_Task goal_
Copy out each line that has "scene" in it.
-------- Data lines
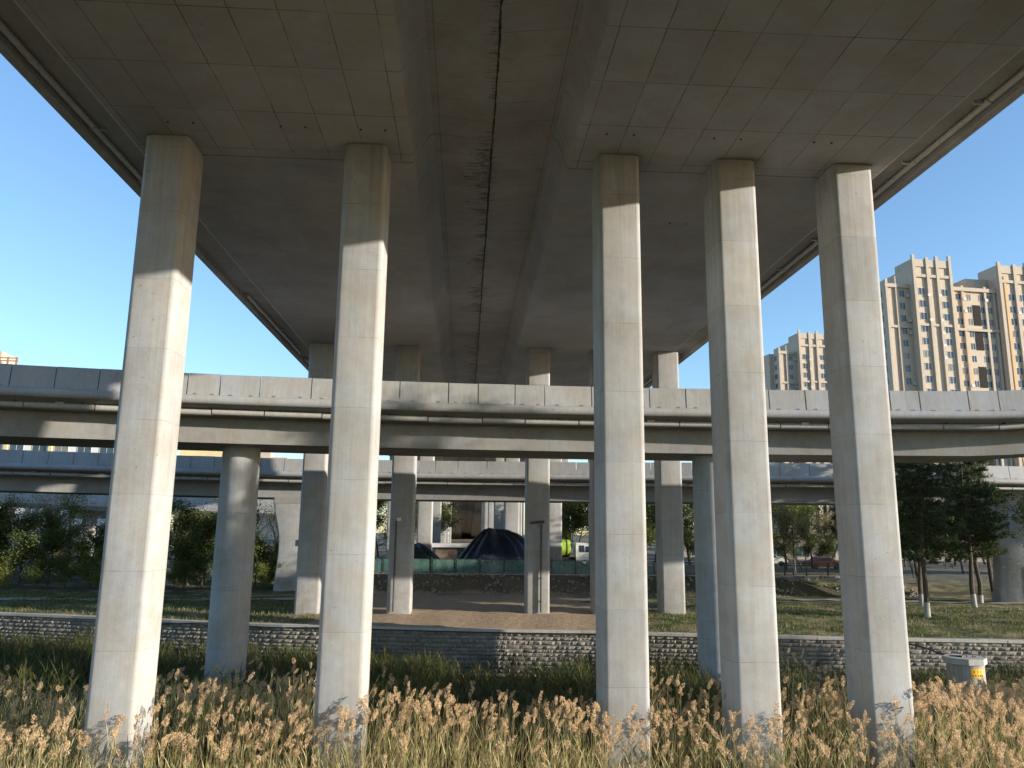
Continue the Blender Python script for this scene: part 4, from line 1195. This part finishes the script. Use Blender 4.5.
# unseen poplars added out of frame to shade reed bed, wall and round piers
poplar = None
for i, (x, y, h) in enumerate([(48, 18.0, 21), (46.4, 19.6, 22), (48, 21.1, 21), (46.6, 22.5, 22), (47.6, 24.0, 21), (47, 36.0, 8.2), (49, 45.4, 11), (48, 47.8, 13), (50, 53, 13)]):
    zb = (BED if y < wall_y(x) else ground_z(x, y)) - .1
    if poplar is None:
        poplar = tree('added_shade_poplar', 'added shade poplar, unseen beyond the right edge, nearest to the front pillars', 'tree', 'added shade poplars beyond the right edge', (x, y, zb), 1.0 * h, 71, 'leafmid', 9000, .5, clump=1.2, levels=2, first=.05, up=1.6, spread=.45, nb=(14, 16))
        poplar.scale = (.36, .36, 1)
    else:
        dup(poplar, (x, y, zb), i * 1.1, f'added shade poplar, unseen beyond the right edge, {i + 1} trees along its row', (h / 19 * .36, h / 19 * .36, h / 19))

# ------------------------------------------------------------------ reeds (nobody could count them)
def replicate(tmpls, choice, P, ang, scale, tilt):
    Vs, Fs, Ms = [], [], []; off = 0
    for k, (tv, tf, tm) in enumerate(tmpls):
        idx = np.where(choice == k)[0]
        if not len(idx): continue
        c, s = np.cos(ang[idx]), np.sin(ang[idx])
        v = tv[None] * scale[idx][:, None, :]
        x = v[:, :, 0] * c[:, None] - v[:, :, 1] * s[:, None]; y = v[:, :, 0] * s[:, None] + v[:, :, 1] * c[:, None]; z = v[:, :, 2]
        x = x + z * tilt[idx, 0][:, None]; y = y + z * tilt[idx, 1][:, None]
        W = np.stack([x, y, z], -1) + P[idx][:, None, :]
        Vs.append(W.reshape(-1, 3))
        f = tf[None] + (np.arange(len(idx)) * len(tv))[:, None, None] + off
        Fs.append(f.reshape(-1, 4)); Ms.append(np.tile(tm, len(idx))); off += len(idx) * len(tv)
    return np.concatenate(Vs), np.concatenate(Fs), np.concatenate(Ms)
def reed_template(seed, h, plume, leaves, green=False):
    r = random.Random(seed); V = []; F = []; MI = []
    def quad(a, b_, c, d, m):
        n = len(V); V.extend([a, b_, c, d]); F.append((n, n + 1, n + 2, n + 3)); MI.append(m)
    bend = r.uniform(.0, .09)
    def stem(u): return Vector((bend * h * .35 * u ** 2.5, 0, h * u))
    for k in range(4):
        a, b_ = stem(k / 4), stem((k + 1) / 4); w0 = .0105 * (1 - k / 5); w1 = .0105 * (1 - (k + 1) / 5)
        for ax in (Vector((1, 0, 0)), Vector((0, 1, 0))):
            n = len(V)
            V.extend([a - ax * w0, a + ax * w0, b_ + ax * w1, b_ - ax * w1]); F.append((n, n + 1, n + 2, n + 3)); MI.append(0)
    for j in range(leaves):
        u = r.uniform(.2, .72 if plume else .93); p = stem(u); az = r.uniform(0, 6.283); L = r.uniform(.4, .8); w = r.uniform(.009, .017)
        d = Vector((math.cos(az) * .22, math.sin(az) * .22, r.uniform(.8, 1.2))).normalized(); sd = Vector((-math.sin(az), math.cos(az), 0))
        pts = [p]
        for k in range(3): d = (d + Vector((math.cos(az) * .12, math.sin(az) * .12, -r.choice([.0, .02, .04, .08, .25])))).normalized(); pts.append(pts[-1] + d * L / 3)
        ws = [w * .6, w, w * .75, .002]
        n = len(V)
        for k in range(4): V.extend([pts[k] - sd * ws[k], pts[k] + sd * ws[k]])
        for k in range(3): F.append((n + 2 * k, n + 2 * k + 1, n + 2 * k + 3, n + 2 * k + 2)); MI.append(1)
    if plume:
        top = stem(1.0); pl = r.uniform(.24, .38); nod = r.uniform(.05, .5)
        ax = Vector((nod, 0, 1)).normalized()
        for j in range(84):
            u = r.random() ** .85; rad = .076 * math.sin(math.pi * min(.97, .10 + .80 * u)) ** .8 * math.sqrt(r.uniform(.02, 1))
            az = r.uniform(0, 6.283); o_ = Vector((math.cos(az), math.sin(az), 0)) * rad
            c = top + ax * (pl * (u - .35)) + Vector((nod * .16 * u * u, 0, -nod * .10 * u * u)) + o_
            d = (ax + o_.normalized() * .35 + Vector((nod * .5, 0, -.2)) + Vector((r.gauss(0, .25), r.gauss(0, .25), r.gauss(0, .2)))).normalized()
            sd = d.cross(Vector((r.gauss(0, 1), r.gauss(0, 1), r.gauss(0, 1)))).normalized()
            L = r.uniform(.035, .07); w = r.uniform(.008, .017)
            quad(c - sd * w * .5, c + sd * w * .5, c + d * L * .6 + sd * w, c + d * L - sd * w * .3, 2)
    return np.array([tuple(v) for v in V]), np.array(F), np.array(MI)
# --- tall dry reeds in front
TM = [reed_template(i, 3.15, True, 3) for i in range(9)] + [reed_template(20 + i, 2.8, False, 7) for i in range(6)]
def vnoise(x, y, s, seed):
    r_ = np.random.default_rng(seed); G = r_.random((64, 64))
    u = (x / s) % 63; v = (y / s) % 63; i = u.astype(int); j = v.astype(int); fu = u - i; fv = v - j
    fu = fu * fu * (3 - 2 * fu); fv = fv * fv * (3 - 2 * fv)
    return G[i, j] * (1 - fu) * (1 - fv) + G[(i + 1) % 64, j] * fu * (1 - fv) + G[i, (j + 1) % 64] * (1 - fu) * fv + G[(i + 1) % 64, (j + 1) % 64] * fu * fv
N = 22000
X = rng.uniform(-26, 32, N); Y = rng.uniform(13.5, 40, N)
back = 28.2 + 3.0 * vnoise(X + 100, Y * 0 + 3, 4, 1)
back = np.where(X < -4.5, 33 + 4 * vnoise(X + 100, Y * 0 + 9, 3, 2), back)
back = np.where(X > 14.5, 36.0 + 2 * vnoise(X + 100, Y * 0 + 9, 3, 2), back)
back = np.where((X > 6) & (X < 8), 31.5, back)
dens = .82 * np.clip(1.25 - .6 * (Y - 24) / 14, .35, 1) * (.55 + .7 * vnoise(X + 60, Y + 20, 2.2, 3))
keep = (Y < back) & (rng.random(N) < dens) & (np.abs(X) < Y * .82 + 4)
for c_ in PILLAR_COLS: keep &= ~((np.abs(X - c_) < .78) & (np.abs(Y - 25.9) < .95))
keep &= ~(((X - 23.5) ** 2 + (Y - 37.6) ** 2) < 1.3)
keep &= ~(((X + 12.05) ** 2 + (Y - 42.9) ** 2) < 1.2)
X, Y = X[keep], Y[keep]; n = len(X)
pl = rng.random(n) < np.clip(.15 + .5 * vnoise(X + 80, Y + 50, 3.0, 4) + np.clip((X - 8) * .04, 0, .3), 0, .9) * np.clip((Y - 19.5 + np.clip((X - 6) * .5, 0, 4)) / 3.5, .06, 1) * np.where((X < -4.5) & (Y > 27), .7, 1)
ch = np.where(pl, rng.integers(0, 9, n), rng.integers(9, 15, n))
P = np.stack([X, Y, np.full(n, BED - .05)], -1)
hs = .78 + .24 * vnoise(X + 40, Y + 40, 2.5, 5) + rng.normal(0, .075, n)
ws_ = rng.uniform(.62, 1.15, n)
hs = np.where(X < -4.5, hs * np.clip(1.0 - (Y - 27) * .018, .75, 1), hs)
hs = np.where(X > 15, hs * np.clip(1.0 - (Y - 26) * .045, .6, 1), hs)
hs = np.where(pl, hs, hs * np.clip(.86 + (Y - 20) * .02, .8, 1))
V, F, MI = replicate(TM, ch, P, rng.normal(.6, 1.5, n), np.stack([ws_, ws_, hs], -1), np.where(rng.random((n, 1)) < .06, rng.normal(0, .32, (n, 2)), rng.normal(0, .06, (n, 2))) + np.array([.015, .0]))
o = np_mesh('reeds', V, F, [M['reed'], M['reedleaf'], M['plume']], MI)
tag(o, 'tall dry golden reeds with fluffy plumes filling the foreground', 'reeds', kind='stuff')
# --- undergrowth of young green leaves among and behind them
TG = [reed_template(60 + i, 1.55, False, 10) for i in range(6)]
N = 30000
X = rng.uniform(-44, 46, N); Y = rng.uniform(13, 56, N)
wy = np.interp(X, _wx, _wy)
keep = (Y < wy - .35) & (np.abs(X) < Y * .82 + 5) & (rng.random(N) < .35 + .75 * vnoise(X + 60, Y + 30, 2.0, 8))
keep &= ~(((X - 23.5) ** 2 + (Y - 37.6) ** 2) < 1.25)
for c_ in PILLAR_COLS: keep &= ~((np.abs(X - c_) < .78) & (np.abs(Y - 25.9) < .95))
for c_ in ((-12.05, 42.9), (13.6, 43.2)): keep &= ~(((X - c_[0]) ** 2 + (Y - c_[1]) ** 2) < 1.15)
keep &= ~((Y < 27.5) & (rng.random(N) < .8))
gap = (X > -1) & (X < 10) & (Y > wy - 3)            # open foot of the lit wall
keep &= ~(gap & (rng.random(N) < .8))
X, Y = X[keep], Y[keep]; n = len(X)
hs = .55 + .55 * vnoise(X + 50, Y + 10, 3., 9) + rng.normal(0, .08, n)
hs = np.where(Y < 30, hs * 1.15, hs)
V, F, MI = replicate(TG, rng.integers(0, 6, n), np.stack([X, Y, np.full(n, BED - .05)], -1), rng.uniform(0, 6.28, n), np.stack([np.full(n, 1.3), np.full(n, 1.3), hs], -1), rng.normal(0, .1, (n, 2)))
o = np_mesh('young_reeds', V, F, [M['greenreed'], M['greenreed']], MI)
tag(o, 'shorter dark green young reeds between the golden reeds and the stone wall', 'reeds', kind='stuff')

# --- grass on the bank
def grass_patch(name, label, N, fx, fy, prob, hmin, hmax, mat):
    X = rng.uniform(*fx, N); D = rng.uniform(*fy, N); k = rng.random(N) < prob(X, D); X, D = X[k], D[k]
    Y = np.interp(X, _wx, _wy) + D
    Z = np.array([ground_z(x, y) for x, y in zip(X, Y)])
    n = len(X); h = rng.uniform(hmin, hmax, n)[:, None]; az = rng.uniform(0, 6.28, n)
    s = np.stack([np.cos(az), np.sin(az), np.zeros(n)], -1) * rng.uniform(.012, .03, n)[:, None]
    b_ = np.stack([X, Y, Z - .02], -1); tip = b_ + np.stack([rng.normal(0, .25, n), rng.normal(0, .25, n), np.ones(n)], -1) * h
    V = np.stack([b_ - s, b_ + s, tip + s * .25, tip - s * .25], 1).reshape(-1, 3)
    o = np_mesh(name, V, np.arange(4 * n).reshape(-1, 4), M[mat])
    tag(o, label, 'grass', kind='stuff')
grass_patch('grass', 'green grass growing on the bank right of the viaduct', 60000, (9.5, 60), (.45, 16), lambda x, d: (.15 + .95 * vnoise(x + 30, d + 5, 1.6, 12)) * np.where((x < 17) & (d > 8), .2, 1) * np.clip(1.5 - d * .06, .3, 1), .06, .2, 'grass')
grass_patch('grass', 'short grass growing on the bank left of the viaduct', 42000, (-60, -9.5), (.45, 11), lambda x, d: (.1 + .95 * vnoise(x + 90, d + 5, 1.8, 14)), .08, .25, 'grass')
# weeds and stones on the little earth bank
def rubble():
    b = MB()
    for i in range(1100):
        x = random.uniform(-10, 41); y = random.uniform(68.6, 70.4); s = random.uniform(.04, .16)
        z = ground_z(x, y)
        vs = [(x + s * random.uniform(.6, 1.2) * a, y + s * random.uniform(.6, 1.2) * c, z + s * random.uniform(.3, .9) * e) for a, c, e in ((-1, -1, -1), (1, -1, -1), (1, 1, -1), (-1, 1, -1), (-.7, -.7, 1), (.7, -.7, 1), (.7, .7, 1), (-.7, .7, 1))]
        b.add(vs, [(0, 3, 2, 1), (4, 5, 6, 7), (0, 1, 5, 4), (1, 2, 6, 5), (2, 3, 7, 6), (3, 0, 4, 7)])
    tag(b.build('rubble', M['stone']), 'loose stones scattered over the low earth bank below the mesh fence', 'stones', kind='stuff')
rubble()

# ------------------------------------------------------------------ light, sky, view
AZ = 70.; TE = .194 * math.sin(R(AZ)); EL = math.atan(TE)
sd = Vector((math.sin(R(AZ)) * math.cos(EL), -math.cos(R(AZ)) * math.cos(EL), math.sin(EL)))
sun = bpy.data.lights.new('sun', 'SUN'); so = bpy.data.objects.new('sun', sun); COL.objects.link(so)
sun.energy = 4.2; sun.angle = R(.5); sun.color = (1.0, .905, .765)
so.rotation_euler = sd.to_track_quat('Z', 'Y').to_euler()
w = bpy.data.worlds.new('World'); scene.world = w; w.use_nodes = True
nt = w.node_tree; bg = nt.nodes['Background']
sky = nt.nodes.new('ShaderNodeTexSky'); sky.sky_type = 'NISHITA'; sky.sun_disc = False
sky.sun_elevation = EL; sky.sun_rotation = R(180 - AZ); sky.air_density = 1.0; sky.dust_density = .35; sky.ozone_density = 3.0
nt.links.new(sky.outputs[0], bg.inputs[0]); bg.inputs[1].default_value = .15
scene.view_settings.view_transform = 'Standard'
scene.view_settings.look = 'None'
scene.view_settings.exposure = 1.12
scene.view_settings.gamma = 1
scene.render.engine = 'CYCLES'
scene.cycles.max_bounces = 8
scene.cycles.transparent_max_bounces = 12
----------------
_The result_
Continue the Blender Python script for this scene: part 4, from line 1195. This part finishes the script. Use Blender 4.5.
w = bpy.data.worlds.new('World'); scene.world = w; w.use_nodes = True
scene.view_settings.view_transform = 'Standard'
scene.view_settings.look = 'None'
scene.view_settings.exposure = 1.12
scene.view_settings.gamma = 1
scene.render.engine = 'CYCLES'
scene.cycles.max_bounces = 8
scene.cycles.transparent_max_bounces = 12